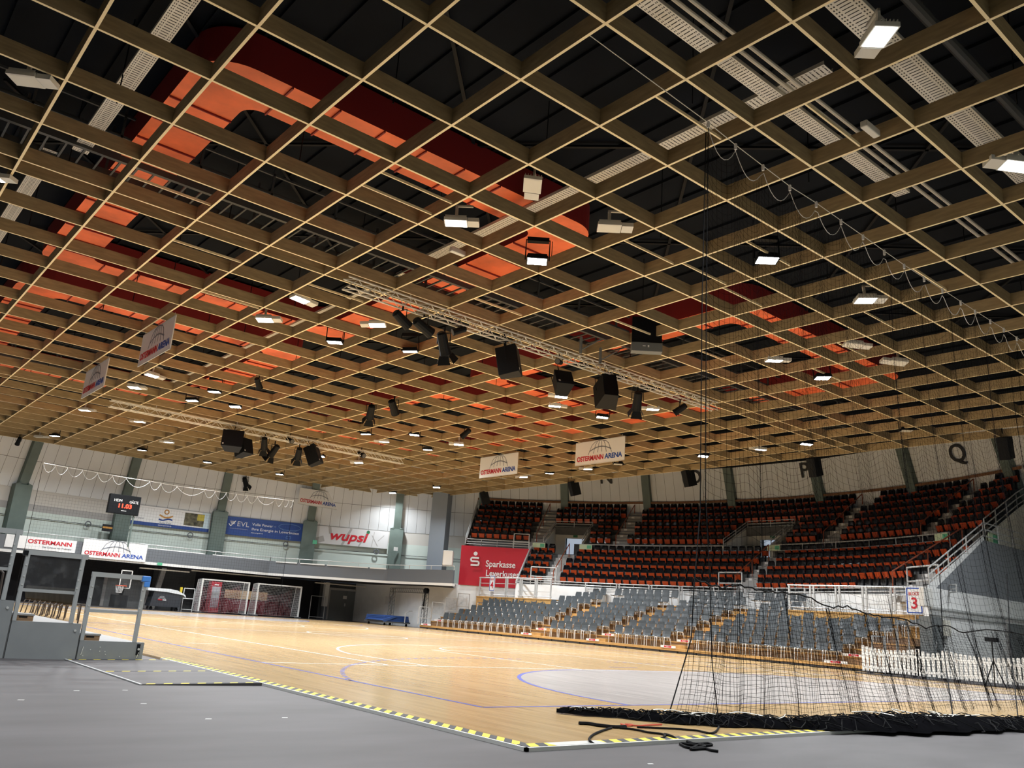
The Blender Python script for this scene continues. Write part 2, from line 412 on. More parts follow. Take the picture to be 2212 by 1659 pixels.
# hazard tape along the near edges, bevelled white edging under it
ed = MB(); ed.box(X0 - 0.03, X0, Y0 - 0.03, 14.4, -0.03, 0.0005); ed.box(X0 - 0.03, 28.2, Y0 - 0.03, Y0, -0.03, 0.0005)
ed.build('floor_edging', M['white'], court)
tp = MB(); tp.box(X0, X0 + 0.14, Y0 + 0.14, 14.5, 0.0005, 0.003); tp.build('hazard_tape', M['hazy'], court)
tp = MB(); tp.box(X0, 5.25, Y0, Y0 + 0.14, 0.0005, 0.003); tp.box(5.86, 28.0, Y0, Y0 + 0.14, 0.0005, 0.003); tp.build('hazard_tape', M['hazx'], court)
tp = MB(); tp.box(5.25, 5.86, Y0, Y0 + 0.14, 0.0005, 0.003); tp.build('floor_tape', M['linewhite'], court)
# ramp
rp = MB(); RXa, RXb, RYa, RYb = 3.40, 4.87, 10.5, 14.0
rp.prism([(RXa, RYa, -0.03), (RXb, RYa, -0.03), (RXb, RYa, 0.004), (RXa + 0.02, RYa, -0.022)], (0, RYb - RYa, 0))
ramp = tag(rp.build('floor_ramp', M['grey_floor']), 'low grey wedge ramp with hazard tape lines leading onto the wooden court', 'ramp')
def rz_(x): return -0.022 + 0.026 * (x - RXa) / (RXb - RXa)
for yy in (RYa + 0.05, 12.1, RYb - 0.06):
    t = MB(); t.quad((RXa + .03, yy - .035, rz_(RXa) + .002), (RXb, yy - .035, rz_(RXb) + .002), (RXb, yy + .035, rz_(RXb) + .002), (RXa + .03, yy + .035, rz_(RXa) + .002))
    t.build('hazard_tape', M['hazx'], ramp)
t = MB(); t.bar((RXa, RYa, -0.022), (RXa, RYb, -0.022), 0.03, 0.012); t.build('edge_strip', M['steel'], ramp)
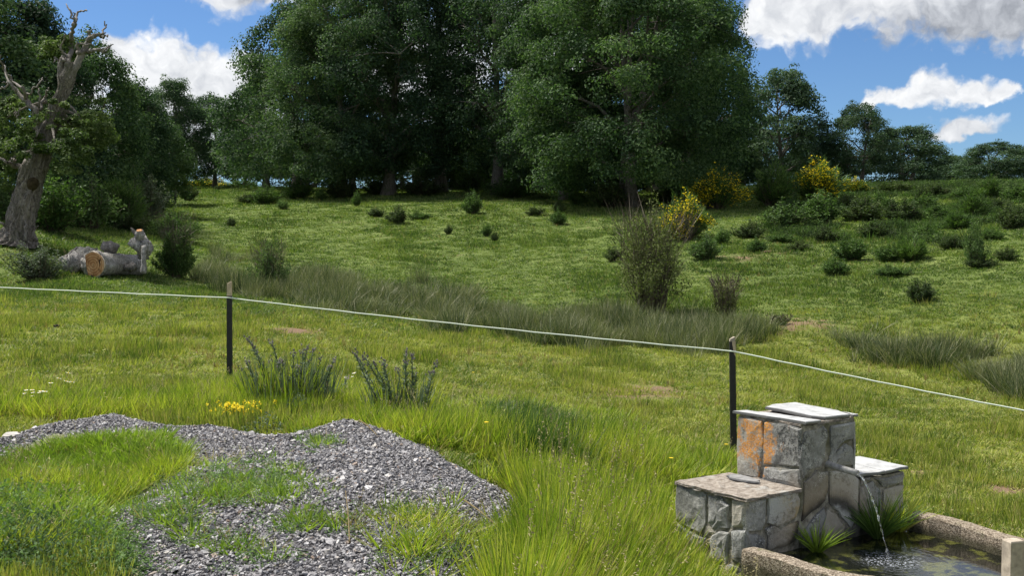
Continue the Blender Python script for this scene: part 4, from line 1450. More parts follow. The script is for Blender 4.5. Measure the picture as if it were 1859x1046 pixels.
path = np.concatenate([span(w0, wA, .004), span(wA, wB, .02)[1:], span(wB, wC, .015)[1:]])
path[:, 2] += .002 * np.sin(np.arange(len(path)) * 2.1)
V, F = tube(path, .0065, 6)
wire = link('fence_wire', Acc().add(V, F, 0, True).mesh('fence_wire', M['wire']))
tag(wire, 'pale electric fence wire strung taut between the black posts across the meadow', 'fence wire')

# sawn wooden stake by the basin
pt = at(1840, 981, 5.28)
g_ = gz(pt.x, 5.28)
st = thing('wooden_stake', 'short square sawn wooden stake at the lower right edge by the basin', 'stake', loc=(pt.x, 5.28, g_), rotz=.25)
h_ = pt.z - g_
w = .040
V = []
for z, s in ((-.2, 1), (h_ * .5, 1), (h_ - .006, 1), (h_, .9)):
    V += [(-w * s, -w * s * .8, z), (w * s, -w * s * .8, z), (w * s, w * s * .8, z), (-w * s, w * s * .8, z)]
i = np.arange(3)[:, None] * 4
j = np.arange(4)[None]
F = np.stack([i + j, i + (j + 1) % 4, i + 4 + (j + 1) % 4, i + 4 + j], -1).reshape(-1, 4)
link('stake_shaft', Acc().add(V, [F, np.array([[12, 13, 14, 15]])]).mesh('stake_shaft', M['greywood2']), parent=st)


# ---------------------------------------------------------------- sedges on the fountain
def sedge(name, label, loc, n, h, w, seed, mat, lean=1.1):
    rg = np.random.default_rng(seed)
    a_ = rg.uniform(0, 6.28, n)
    base = np.stack([np.cos(a_) * .03, np.sin(a_) * .03, np.zeros(n)], 1) * rg.uniform(0, 1, n)[:, None]
    out = np.stack([np.cos(a_), np.sin(a_), np.zeros(n)], 1)
    dirn = unit(out * rg.uniform(.15, lean, n)[:, None] + (0, 0, 1))
    L = rg.uniform(.45, 1, n) * h
    bd = (out * .35 + (0, 0, -.55)) * (L * rg.uniform(.4, 1, n))[:, None]
    V, F = ribbons(base, dirn, L, bd, w * rg.uniform(.7, 1.3, n), 5, rng=rg)
    o = link(name, Acc().add(V, F).mesh(name, mat), loc=loc)
    return tag(o, label, 'plant')


p = wp(1.02, -.07, -1.86)
sedge('sedge_clump', 'large arching clump of green sedge on the right of the falling water', p + np.array((.03, -.02, 0)), 190, .44, .010, 5, [M['lush2'] if 'lush2' in M else M['darkgrass']], 1.2)
p = wp(.49, -.09, -1.86)
sedge('sedge_clump', 'small spiky clump of green sedge in the basin left of the falling water', p, 90, .27, .009, 6, [M['lush']], 1.3)
p = wp(1.29, -.07, -1.86)
sedge('sedge_clump', 'drooping green sedge where the basin rim meets the right end of the fountain', p, 90, .36, .010, 8, [M['tall']], 1.3)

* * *

§ **Work to do**
Transcribe nothing but the lines from the line with "Continue the Blender" through the line with "15]])]).mesh('stake_shaft', M['greywood2']), parent=st)", reproducing each exactly.

§ **Correct output**
Continue the Blender Python script for this scene: part 4, from line 1450. More parts follow. The script is for Blender 4.5. Measure the picture as if it were 1859x1046 pixels.
path = np.concatenate([span(w0, wA, .004), span(wA, wB, .02)[1:], span(wB, wC, .015)[1:]])
path[:, 2] += .002 * np.sin(np.arange(len(path)) * 2.1)
V, F = tube(path, .0065, 6)
wire = link('fence_wire', Acc().add(V, F, 0, True).mesh('fence_wire', M['wire']))
tag(wire, 'pale electric fence wire strung taut between the black posts across the meadow', 'fence wire')

# sawn wooden stake by the basin
pt = at(1840, 981, 5.28)
g_ = gz(pt.x, 5.28)
st = thing('wooden_stake', 'short square sawn wooden stake at the lower right edge by the basin', 'stake', loc=(pt.x, 5.28, g_), rotz=.25)
h_ = pt.z - g_
w = .040
V = []
for z, s in ((-.2, 1), (h_ * .5, 1), (h_ - .006, 1), (h_, .9)):
    V += [(-w * s, -w * s * .8, z), (w * s, -w * s * .8, z), (w * s, w * s * .8, z), (-w * s, w * s * .8, z)]
i = np.arange(3)[:, None] * 4
j = np.arange(4)[None]
F = np.stack([i + j, i + (j + 1) % 4, i + 4 + (j + 1) % 4, i + 4 + j], -1).reshape(-1, 4)
link('stake_shaft', Acc().add(V, [F, np.array([[12, 13, 14, 15]])]).mesh('stake_shaft', M['greywood2']), parent=st)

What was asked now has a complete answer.